Sometimes, the best times are had not only when disparate groups within the gay community come together, but when all partiers do. “In Europe, many of the best, coolest parties are mixed,” he says, comparing those “50/50” crowds to the relatively segregated gay scene in the U.S. He’s also a bit disappointed by the more commercialized music that is now the soundtrack to many gay parties. “It used to be that you’d go to gay clubs to hear the cool new music,” he says. “But I’d get bored if I went out every week and listened to countless remixes of the same-old-same-old pop artists already overplayed on the radio,” he says, adding that some of the edgiest sounds right now are emerging from mixed scenes.

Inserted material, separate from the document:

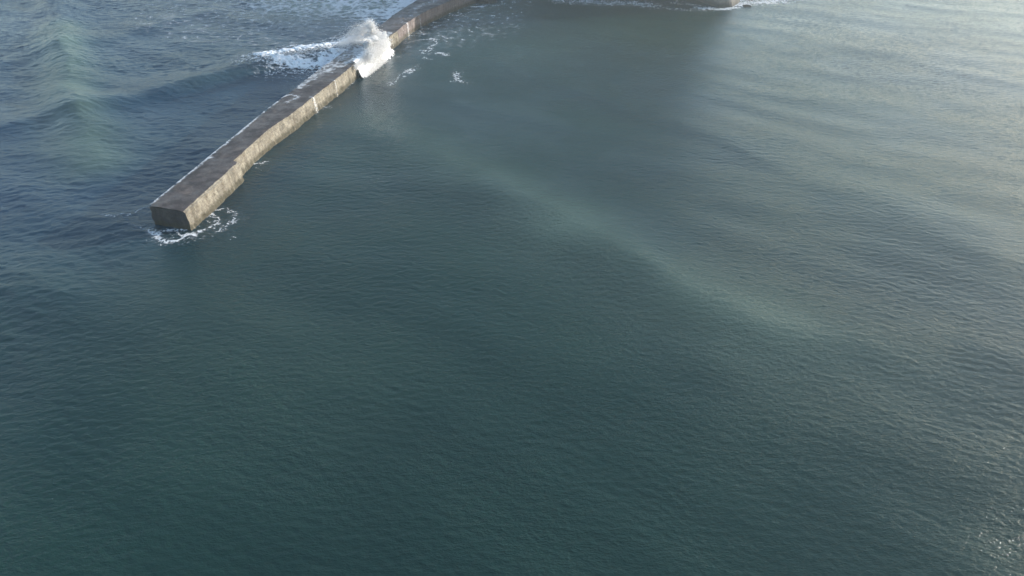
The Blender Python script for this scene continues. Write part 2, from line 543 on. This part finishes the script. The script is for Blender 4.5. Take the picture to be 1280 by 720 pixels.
foam_sheet('foam', [([(392, 139), (402, 137), (412, 134)], 1.0, .55), ([(425, 115), (436, 108), (444, 101)], .5, .5), ([(406, 128), (418, 122)], .6, .45)],
           MAT_FOAM, 'faint foam along the wall foot below the pale water streak', 'foam', seed=4, warp=.8, step=.2)
foam_sheet('foam', [([(488, 108), (493, 102), (499, 97), (506, 92), (513, 89)], .9, .62), ([(507, 91), (515, 87)], 1.6, .8), ([(519, 83), (524, 80)], .8, .5)],
           MAT_FOAM, 'broken string of foam in sunlit water right of the splash', 'foam', seed=5, warp=1.0, step=.2)
foam_sheet('foam', [([(536, 49), (543, 48), (546, 52), (549, 54), (541, 57), (536, 61), (541, 64), (528, 63)], .75, .75),
                    ([(548, 66), (556, 67), (561, 69)], 1.2, .8), ([(530, 66), (537, 67)], 1.2, .6), ([(532, 72), (538, 74)], .9, .55), ([(524, 69), (529, 69)], .8, .4)],
           MAT_FOAM, 'zigzag foam patch in sunlit water beside the curved stretch', 'foam', seed=6, warp=1.0, step=.2)
foam_sheet('foam', [([(572, 89), (571, 96), (574, 101), (580, 102)], 1.3, .72), ([(562, 102), (568, 102)], .8, .5)],
           MAT_FOAM, 'small isolated foam patch farthest from the wall in open harbour water', 'foam', seed=7, warp=1.2, step=.2)
foam_sheet('foam', [([(512, 46), (520, 43), (528, 40)], 1.6, .42), ([(529, 37), (546, 34)], 1.8, .5), ([(528, 31), (534, 29)], .9, .6), ([(550, 22), (557, 24)], 1.2, .62),
                    ([(561, 20), (567, 19)], 1.0, .62), ([(577, 18), (583, 21)], 1.1, .6), ([(594, 9), (606, 8)], 1.3, .85), ([(610, 7), (620, 7)], 1.6, .55)],
           MAT_FOAM, 'bluish foam flecks in shade along the foot of the curved wall', 'foam', seed=8, warp=1.2, step=.22)
foam_sheet('foam', [([(700, 0), (740, 3), (780, 4), (812, 6)], 6.0, .62), ([(800, 8), (830, 10), (850, 12), (880, 12)], 2.0, .6),
                    ([(690, 0), (720, -2)], 3, .45), ([(838, 3), (860, 5), (880, 10)], 3.0, .55)],
           MAT_FOAM, 'grey shaded foam washing along the foot of the dark headland', 'foam', seed=9, warp=2.5, step=.3)
foam_sheet('foam', [([(880, 11), (905, 12), (918, 8), (924, 4)], 2.2, .95), ([(920, 6), (950, 3), (975, 1)], 4.0, .85), ([(915, 0), (960, -6), (1000, -10)], 7, .8), ([(985, 2), (1010, -3)], 4, .45)],
           MAT_FOAM, 'bright sunlit foam breaking round the tip of the headland', 'foam', seed=10, warp=2.0, step=.3)
foam_sheet('foam', [([(345, 6), (400, 10), (450, 14), (480, 18)], 16, .40), ([(430, 4), (470, -4), (520, -10)], 14, .60), ([(440, 0), (448, 10), (456, 22), (462, 30)], 1.8, .75),
                    ([(452, 12), (475, 16), (492, 12), (512, -2)], 4.0, .75), ([(484, 24), (496, 12), (514, -3)], 3.2, .95), ([(370, -5), (420, -10), (480, -20)], 14, .55)],
           MAT_THIN, 'wide pale patch of drifting foam on the seaward side of the curved wall', 'foam', seed=11, warp=3.0, step=.4)


# ------------------------------------------------------------------ the breaking wave
WB = [([(334, 78), (352, 73), (375, 69), (400, 65), (425, 60), (448, 53)], 3.3, 1.0), ([(327, 76), (334, 80), (352, 82)], 2.0, 1.0),
      ([(350, 82), (375, 84), (398, 84), (412, 78), (430, 70)], 3.6, .90), ([(362, 86), (366, 92)], 1.1, .5), ([(395, 88), (408, 84)], 1.2, .4)]
foam_sheet('breaking_wave', WB, MAT_WHITE, 'breaking wave crest of churned white water rolling toward the seaward side of the wall', 'wave', seed=12, warp=1.6, step=.16, cut=.1, lump=.9, kind=None, lift=.05)


# ------------------------------------------------------------------ wash on the deck
def on_deck(X, Y):
    d, _ = poly_field(X, Y, np.vstack([Lt, Lm[1:], Lc[1:]]))
    e, _ = poly_field(X, Y, np.vstack([Rt, Rm, Rc[1:]]))
    return ((d < 0.1) & (e > 0.15)).astype(float)


foam_sheet('deck_wash', [([(187.5, 256.5), (246, 208.5), (290, 172.5), (330, 139.5), (346, 127)], .55, .95), ([(246, 208.5), (290, 172.5)], .75, .9), ([(346, 125), (358, 119), (368, 119), (374, 121), (366, 125), (358, 129)], .7, .85)],
           MAT_WASH, 'thin white line of water spilling along the seaward edge of the deck', 'water', z=DZ, seed=13, warp=.5, step=.12,
           mask=on_deck)
foam_sheet('deck_wash', [([(374, 109), (388, 100), (402, 92), (415, 86), (428, 82), (438, 77)], 1.4, .82), ([(400, 92), (420, 78), (440, 66), (460, 52)], 3.4, .68), ([(418, 74), (424, 80), (432, 82)], .5, .8),
                         ([(372, 110), (400, 86), (430, 64), (455, 47)], 1.3, .7), ([(450, 66), (465, 52), (478, 44)], 4.5, 1.0)],
           MAT_WASH, 'milky sheet of wave water running down the deck below the splash', 'water', z=DZ, seed=14, warp=1.0, step=.15, mask=on_deck)
foam_sheet('deck_wash', [([(492, 30), (506, 20), (522, 10), (540, 3)], 2.5, .42), ([(520, 10), (532, 6), (545, 1), (556, -4)], 1.8, .62), ([(496, 30), (508, 24), (520, 16)], 1.0, .55)],
           MAT_WASH, 'bluish film of water on the shaded deck of the curved stretch', 'water', z=DZ, seed=15, warp=1.2, step=.18, mask=on_deck)


# ------------------------------------------------------------------ spray
def spray_material(name, a, tr):
    M = NT(name); b = M.b
    b.inputs['Base Color'].default_value = (*a, 1); b.inputs['Roughness'].default_value = 0.8
    b.inputs['IOR'].default_value = 1.2
    t = M.n('ShaderNodeBsdfTranslucent'); t.inputs[0].default_value = (*a, 1)
    mx = M.n('ShaderNodeMixShader'); mx.inputs[0].default_value = tr
    M.l(b.outputs[0], mx.inputs[1]); M.l(t.outputs[0], mx.inputs[2]); M.l(mx.outputs[0], M.out.inputs[0])
    return M.m


MAT_SPRAY = spray_material('white_spray', (0.985, 0.985, 0.985), 0.72)
TET = np.array([(1, 1, 1), (1, -1, -1), (-1, 1, -1), (-1, -1, 1)]) / 1.7
TF = np.array([(0, 1, 2), (0, 3, 1), (0, 2, 3), (1, 3, 2)])


def drops(name, pos, size, mat, parent=None):
    n = len(pos)
    q = rng.normal(size=(n, 4)); q /= np.linalg.norm(q, axis=1)[:, None]
    w_, x, y, z = q.T
    Rm_ = np.stack([1 - 2 * (y * y + z * z), 2 * (x * y - z * w_), 2 * (x * z + y * w_), 2 * (x * y + z * w_), 1 - 2 * (x * x + z * z), 2 * (y * z - x * w_),
                    2 * (x * z - y * w_), 2 * (y * z + x * w_), 1 - 2 * (x * x + y * y)], 1).reshape(n, 3, 3)
    v = np.einsum('nij,kj->nki', Rm_, TET) * size[:, None, None] + pos[:, None, :]
    f = (TF[None] + 4 * np.arange(n)[:, None, None]).reshape(-1)
    me = bpy.data.meshes.new(name)
    me.vertices.add(4 * n); me.vertices.foreach_set('co', v.astype(np.float32).ravel())
    me.loops.add(len(f)); me.loops.foreach_set('vertex_index', f.astype(np.int32))
    me.polygons.add(len(f) // 3); me.polygons.foreach_set('loop_start', np.arange(0, len(f), 3, dtype=np.int32))
    me.update(calc_edges=True)
    return link(name, me, mat, parent)


def p3(px, py, z): return np.array([*at(px, py, z), z])


def jet(nodes, count, smin=.04, smax=.16):
    """nodes: (point, radius) along a jet of water; droplets spread about it"""
    P = np.array([n[0] for n in nodes]); Rr = np.array([n[1] for n in nodes])
    t = rng.random(count) * (len(P) - 1); i = np.minimum(t.astype(int), len(P) - 2); f = (t - i)[:, None]
    c = P[i] * (1 - f) + P[i + 1] * f; r = (Rr[i] * (1 - f[:, 0]) + Rr[i + 1] * f[:, 0])[:, None]
    return c + rng.normal(size=(count, 3)) * r * 0.55, smin + (smax - smin) * rng.random(count) ** 2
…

So Pagano fills his sets with what he loves to hear: exclusive bootlegs and cutting edge productions, and dirty, sexy stuff that encompasses everything from hard House to tribal. His style is serving him well, as his profile continues to rise, especially Stateside: among the most recent highlights was his 2010 debut at New York City’s massive Alegria, where he was invited to return for a second set within just six months. Over the last year he’s also been a marquee name at no less than White Party Palm Springs and Atlantis’ 20th Anniversary Caribbean Cruise, among other gigs. Other big coups in 2011 include Infinita Gay Week in Madrid and The Week in Sao Paulo. He’s already booked to spin Allure 2012, another Atlantis Caribbean cruise at the beginning of next year.
Besides his live work, he’s become a force to be reckoned with for his work in the studio. In the past year he has scored two Top 10 hits on the club charts and released Digital Generation, a progressive House compilation on U.S. label Kult Records that includes eight of his own original tracks. Plus, he continues to churn out releases on Deviate Records, the independent record label he founded in 2006. The Deviate brand has grown to encompass events, including hugely successful monthlies at Barcode Vauxhall in London.
There’s less and less of it these days, but in his spare time Pagano does have one hobby that’s not quite as sexy as spinning: “I’m a shameless sci-fi geek,” he confesses with a laugh. Yes, you might catch him browsing through comic book stores when he’s not in record shops; and one of his original productions, “Kissing the Wookie,” is indeed named in reference to one of his favorite movies, Star Wars. “I know, it’s kind of uncool!” he laughs.
Hardly. This Italian master beat mixer is proof that the gay party scene is ready for something — and someone — who brings a difference to the dance floor.